Antrian berjubel di salah satu sudut jalan veteran Jakarta, tetapi bukan karena ada pelayanan publik atau dibukanya bursa lowongan kerja. Ini tentang antrian di Ragusa Italia, satu-satunya kedai es krim terkemuka yang rasanya sudah melegenda.
Tidak seperti biasanya, perjalanan mengelilingi ibukota hari ini benar-benar menguras tenaga. Menikmati minggu pagi di ibukota setelah satu jam dari Bogor membuat benar-benar dahaga. Keliling kota jadi rutinitas saat Magang di kampus IPB, dua tahun silam.
Setelah menyempatkan naik MRT Jakarta, kami peserta Magang mengunjungi beberapa spot wisata di ibukota. Siang jelang waktu duhur, perjalanan menuju sudut jalan veteran. Sasarannya menuju Masjid Istiqlal.

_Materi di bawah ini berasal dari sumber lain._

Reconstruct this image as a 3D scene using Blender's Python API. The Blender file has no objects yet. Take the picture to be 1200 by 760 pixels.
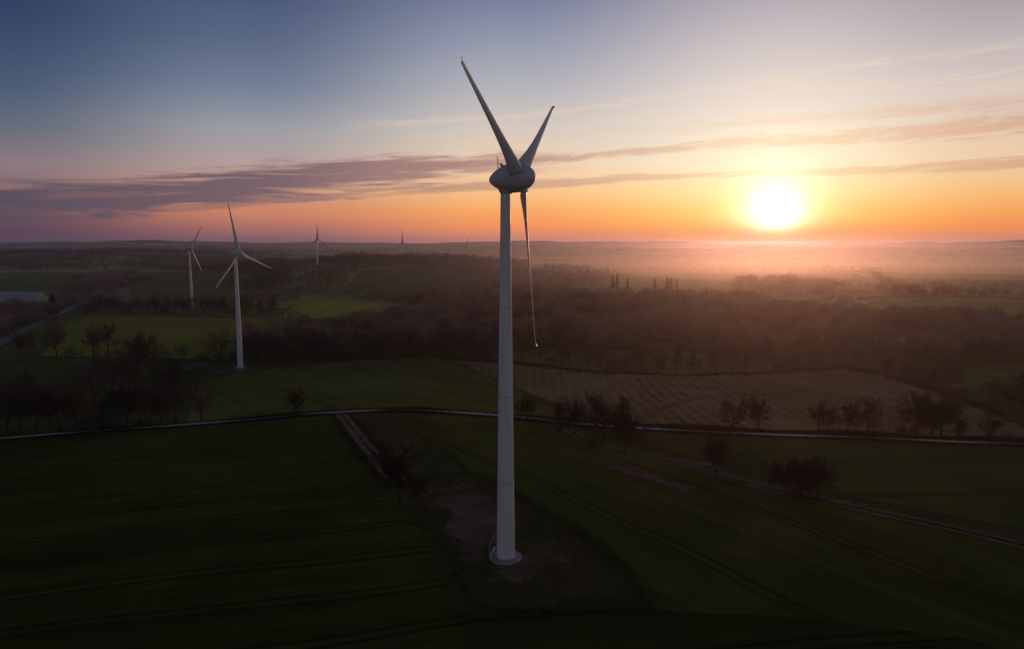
import bpy, bmesh, math, random
import numpy as np
from mathutils import Vector, Matrix, noise as mnoise
R = math.radians
sc = bpy.context.scene
COL = sc.collection
rnd = random.Random(7)
PI = math.pi

# ------------------------------------------------------------------ camera
CAM_H = 48.0
FPX = 800.0
PITCH = math.atan(95 / 800)
cam_d = bpy.data.cameras.new('camera'); cam = bpy.data.objects.new('camera', cam_d); COL.objects.link(cam)
cam.location = (0, 0, CAM_H); cam.rotation_euler = (PI / 2 - PITCH, 0, 0)
cam_d.lens = 24; cam_d.sensor_width = 36; cam_d.clip_start = 0.5; cam_d.clip_end = 60000
sc.camera = cam
sc.view_settings.view_transform = 'Standard'; sc.view_settings.look = 'None'
sc.view_settings.exposure = 0; sc.view_settings.gamma = 1

def ray(px, py):
    a = (px - 600) / FPX; b = (380 - py) / FPX
    d = Vector((a, math.cos(PITCH) + b * math.sin(PITCH), -math.sin(PITCH) + b * math.cos(PITCH)))
    return d.normalized()

# ------------------------------------------------------------------ terrain
def S(t):
    t = np.clip(t, 0, 1); return t * t * (3 - 2 * t)

def height(x, y):
    x = np.asarray(x, float); y = np.asarray(y, float)
    r = np.sqrt(x * x + y * y)
    az = np.arctan2(x, y)
    h = -15 * S((r - 105) / 240)
    h = h + 1.6 * S((r - 330) / 250) * (np.sin(x / 83 + 1.3) * np.sin(y / 97 + .4) + .6 * np.sin(x / 41 + y / 57))
    h = h + 2.2 * np.exp(-((x - 75) / 70) ** 2 - ((y - 300) / 50) ** 2)
    h = h + 31 * np.exp(-((y - 2150) / 430) ** 2) * S((-x - 200) / 850) * (1 + .12 * np.sin(x / 260))
    h = h + 33 * np.exp(-((x + 235) / 340) ** 2 - ((y - 1270) / 250) ** 2)
    h = h + 6 * np.exp(-((x + 130) / 55) ** 2 - ((y - 620) / 60) ** 2)
    h = h + 10 * S((r - 2600) / 1500) * (np.sin(az * 9 + r / 900) * .5 + np.sin(az * 23 - r / 500) * .3)
    ridge = .72 + .16 * np.sin(az * 11 + .6) + .10 * np.sin(az * 27 + 2) + .05 * np.sin(az * 61) + .03 * np.sin(az * 130 + 1)
    h = h + 100 * S((r - 8500) / 4000) * ridge
    h = h + 22 * np.exp(-((r - 4300) / 420) ** 2) * (.4 + .6 * np.sin(az * 13 + .5) * np.sin(az * 7)) + 38 * np.exp(-((r - 6800) / 700) ** 2) * (0.55 + .35 * np.sin(az * 15 + 1.7) + .2 * np.sin(az * 41))
    return h

def hz(x, y): return float(height(x, y))

def gpt(px, py):
    """the ground point seen at a place in the photograph (used only to lay the site plan out)"""
    d = ray(px, py); t = 60.0; o = Vector((0, 0, CAM_H)); prev = t
    while t < 24000:
        p = o + d * t
        if p.z < hz(p.x, p.y): break
        prev = t; t *= 1.01
    a, b = prev, t
    for _ in range(24):
        m = (a + b) / 2; p = o + d * m
        if p.z < hz(p.x, p.y): b = m
        else: a = m
    p = o + d * b
    return Vector((p.x, p.y, hz(p.x, p.y)))

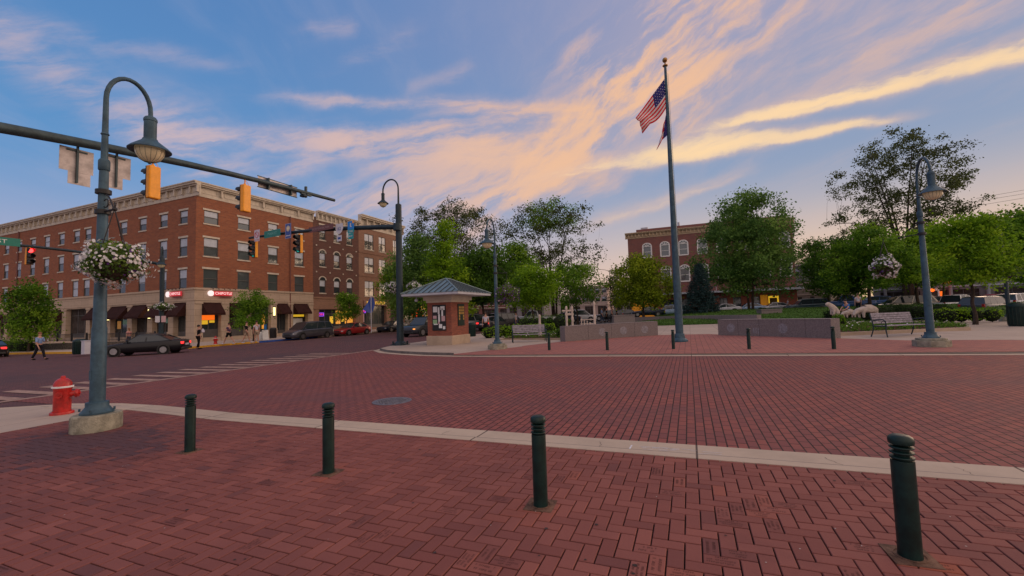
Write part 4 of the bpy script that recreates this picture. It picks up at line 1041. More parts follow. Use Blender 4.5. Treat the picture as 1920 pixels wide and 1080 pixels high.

Rasa penasaran tak kunjung berakhir saat melihat antrian berjubel. Ruko yang bertuliskan "Ragus Italia" menahan saya, pak Erwin dan Bu Pamona. "Ternyata kedai es krim", sahut saya setelah melihat satu dua bocah keluar kedai membawa sekotak es krim vanila.
Es krim tentu menjadi pemikat saat perjalanan sejak pagi dari Bogor benar-benar dilakukan tanpa kendaraan. Dari stasiun kami jalan kaki mengintari pusat kota, hingga tak terasa sudah hamper pukul 11.00 siang.
Selain memikat, es krim juga menjadi incaran untuk melepas penat. Entah mengapa, setelah mencicipi kuliner olahan susu ini, pikiran jadi tenang, persaan jadi bahagia. Lima menit berlalu saya sudah masuk ke antrian yang sebenarnya.
Mata terbelalak melihat desain art deco, hiasan pigura yang penuh di sepnajang dinding kedai Ragusa. Nuansa tempo dulu semakin hangat ketika tepat di samping saya, seorang bapak yang piawai mengalunkan lagu lawas dengan gitar yang sepertinya juga sudah seperempat abad.
Di sela-sela antrian saya tak diam. Kesempatan mengantri menjadi ruang untuk membuka percakapan, saya penasaran. Cici yang berada di depan saya memberikan beberapa informasi tentang kedai ini. "kedai tertua, yang tak pernah sepi pembeli apalagi di hari libur seperti ini, ungkapnya".
Ragusa Italia konon merupakan salah satu pelopor es krim di ibukota. Kedai yang telah hadir sejak tahun 1932 ini menjadi salah satu idaman pembeli. Betapa tidak, cita rasa es krim yang dipertahankan sejak lama menjadikan pembeli tak hanya berkunjung untuk membeli saja juga semacam merayakan kerinduan dan tentunya sekaligus bernostalgia.
Anak-anak, orang tua juga terlihat sedang asik-asiknya menikmati es krim ini di kursi rotan yang berada tepat di sebelah antrian Panjang ini. Ada yang memesan menu es spageti dan banana split. Dari namanya sudah terbayang bagaimana lembut dan manisnya.